Meet our speaker: Julia Nebrija

Julia Nebrija is an urban specialist and avid bike commuter that enjoys taking her folding bike and the Pasig River ferry to get around Metro Manila (Philippines). She has been encouraging others to do the same as part of her advocacy for inclusive mobility. Currently, she is the Assistant General Manager for Operations of the Metropolitan Manila Development Authority. She champions better design and management of Metro Manila streets and waterways. Read more about Julia on our speaker page.

We had a quick talk with Julia on cycling in Manila and her upcoming visit to Velo-city 2017.

You will be speaking in the Bikenomics keynote session and the session ‘Cycling Through Barriers Around the World’. What do you want to present at these sessions?

I want to discuss the process of building acceptance for bicycles as a dignified, valuable form of transport in rapidly urbanizing areas. I would say that in cities like Metro Manila, bicycles are not commonly perceived as an important contributor to a livable city, and therefore they don't get the level of priority they deserve. Interventions are usually half-baked, so we still haven't reached that tipping point where there are tangible examples to convince people that not only can cycling change the city, but it's a totally possible feat. I'm looking forward to sharing how the pioneers are trying to strike a cord in Metro Manila and learn from the other presenters about how they are tackling these challenges in their areas. 

What role do you envision for the bicycle in mega-cities like Manila?

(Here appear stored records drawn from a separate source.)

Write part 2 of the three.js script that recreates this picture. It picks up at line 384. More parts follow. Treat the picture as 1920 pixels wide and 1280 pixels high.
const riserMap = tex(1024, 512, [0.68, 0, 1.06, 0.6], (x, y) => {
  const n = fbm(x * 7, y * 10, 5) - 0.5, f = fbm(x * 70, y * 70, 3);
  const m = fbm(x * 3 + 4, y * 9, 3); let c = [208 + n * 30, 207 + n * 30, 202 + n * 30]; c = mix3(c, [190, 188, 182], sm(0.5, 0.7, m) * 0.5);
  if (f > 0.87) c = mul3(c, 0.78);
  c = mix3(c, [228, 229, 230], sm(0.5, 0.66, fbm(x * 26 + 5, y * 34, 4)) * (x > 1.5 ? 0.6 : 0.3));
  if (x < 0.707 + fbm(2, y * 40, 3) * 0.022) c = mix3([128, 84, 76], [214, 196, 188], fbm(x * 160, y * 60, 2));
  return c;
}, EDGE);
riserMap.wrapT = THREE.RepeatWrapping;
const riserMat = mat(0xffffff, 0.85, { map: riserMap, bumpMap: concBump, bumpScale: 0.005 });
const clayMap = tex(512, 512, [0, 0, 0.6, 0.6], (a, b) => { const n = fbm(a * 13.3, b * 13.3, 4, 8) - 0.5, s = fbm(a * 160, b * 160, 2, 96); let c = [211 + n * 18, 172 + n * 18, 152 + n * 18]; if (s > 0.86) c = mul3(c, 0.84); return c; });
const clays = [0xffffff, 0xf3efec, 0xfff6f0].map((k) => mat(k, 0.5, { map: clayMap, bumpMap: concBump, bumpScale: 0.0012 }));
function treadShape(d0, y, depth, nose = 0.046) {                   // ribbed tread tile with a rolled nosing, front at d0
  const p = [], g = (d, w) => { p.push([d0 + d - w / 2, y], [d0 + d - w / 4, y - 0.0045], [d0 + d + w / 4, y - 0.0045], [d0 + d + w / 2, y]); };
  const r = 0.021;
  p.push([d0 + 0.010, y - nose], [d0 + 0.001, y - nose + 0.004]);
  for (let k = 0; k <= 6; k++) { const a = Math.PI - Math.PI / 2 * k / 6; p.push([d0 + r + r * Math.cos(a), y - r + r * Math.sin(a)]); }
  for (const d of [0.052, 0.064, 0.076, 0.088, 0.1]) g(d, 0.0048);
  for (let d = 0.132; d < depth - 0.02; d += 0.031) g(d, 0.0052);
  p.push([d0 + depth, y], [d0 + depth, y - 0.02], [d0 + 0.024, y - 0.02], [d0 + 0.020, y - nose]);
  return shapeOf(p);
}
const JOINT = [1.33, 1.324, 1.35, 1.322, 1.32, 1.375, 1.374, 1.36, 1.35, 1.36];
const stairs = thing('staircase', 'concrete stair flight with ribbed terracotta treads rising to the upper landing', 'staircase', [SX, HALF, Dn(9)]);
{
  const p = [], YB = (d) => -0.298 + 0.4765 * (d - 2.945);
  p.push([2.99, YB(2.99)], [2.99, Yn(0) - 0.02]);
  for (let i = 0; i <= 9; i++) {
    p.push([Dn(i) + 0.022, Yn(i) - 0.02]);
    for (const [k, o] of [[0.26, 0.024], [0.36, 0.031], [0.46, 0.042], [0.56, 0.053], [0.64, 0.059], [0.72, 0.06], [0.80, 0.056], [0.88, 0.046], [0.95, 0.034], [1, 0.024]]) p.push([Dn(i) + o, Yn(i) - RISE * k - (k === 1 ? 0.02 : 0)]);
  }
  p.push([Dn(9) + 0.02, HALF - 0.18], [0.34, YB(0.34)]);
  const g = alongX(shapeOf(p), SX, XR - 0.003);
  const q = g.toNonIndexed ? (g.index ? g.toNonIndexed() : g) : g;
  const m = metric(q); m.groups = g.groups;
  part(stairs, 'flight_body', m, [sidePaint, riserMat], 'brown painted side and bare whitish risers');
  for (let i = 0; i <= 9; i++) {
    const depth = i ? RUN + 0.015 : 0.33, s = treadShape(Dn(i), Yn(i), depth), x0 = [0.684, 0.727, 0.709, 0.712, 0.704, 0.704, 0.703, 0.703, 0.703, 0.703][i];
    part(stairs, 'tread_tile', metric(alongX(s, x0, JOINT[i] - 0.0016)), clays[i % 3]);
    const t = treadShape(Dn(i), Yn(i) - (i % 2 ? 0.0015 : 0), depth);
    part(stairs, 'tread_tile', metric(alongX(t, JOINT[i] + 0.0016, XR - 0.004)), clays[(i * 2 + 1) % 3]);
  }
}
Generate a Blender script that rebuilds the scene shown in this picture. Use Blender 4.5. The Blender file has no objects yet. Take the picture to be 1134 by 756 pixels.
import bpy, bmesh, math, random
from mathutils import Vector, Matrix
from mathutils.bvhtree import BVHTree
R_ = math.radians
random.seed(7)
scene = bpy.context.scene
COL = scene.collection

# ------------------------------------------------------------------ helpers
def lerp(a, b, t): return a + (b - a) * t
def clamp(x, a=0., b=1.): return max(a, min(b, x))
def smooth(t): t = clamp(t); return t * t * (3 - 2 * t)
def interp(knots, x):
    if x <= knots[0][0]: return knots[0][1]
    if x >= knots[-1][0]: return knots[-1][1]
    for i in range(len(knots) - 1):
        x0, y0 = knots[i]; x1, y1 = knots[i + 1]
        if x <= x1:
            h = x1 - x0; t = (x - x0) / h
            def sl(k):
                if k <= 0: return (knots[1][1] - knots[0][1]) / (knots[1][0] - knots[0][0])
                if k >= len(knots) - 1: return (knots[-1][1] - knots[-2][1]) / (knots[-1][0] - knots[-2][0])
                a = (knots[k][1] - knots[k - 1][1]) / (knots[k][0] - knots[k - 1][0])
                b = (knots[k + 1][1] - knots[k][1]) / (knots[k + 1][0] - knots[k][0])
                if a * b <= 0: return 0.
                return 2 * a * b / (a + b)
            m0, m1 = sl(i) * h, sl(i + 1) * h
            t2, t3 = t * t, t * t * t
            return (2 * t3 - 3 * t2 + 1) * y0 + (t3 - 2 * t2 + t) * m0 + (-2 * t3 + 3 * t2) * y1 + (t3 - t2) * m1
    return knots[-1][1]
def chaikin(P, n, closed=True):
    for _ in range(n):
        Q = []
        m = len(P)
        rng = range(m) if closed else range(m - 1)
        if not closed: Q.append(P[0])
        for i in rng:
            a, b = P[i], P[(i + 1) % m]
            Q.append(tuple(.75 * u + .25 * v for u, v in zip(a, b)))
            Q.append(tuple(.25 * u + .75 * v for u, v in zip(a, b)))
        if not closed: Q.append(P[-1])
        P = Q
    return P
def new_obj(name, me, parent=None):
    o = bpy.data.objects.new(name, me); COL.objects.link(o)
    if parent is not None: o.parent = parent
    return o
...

The bicycle provides accessible, affordable transport to a wide population. From young to old, low income to high income, and even the differently abled, bicycles can cater to a diverse urban base. Bicycles can also respond in real-time.  Mega-cities like Metro Manila grow everyday; it's difficult for planning to keep up with the rapid urbanization. Bicycles are an immediate solution to connectivity issues especially for neighborhoods that are left out or cut off from mass transit. Bicycle infrastructure is relatively low-cost compared to other transit investments and can be rolled out in the short-term. Bicycles therefore can respond to various needs through a viable network, something that cities like Metro Manila desperately need.  

What lessons on cycling will you bring to the Netherlands?

Cycling in urban environments where heat and rain are prevalent factors require different cycling infrastructure design. I would like to explore with Dutch stakeholders how these factors could be incorporated to cycling approaches. Also, the role of cycling in disaster response is something being explored in the Philippines and other countries, which the Netherlands may also consider. 

What does The Freedom of Cycling mean to you?

When I cycle I'm in charge of my own schedule; my movement doesn't depend on a transit schedule. I don't spend money on transit fares, gas, or parking. I exercise through cycling, so I feel good and don't need to spend on a gym. When I cycle, I'm aware of my surroundings, actively engaged in what I'm seeing and experiencing as I move around the city, rather than the passive act of sitting in a vehicle or train. There is also a sense of accomplishment with cycling. All these contribute to my interpretation of the Freedom of Cycling. 

Are you looking forward to Velo-city 2017 and what is on your Velo-city to-do list?

I am excited for the Mass Bike Parade. This was also a highlight at last year's Velo-City 2016 in Taipei. The energy of a mass ride is special and my heart feels full seeing everyone enjoying cycling together. We got to experience some parts with high quality infrastructure that highlight the city's open spaces and cultural destinations as well as other infrastructure that was less bicycle friendly that gives insight to the challenges. It's also interesting to see how others outside the parade react. In Taipei some people stopped to take photos, others angrily honked horns. It's good to get out of the conference room and see the reality on the ground.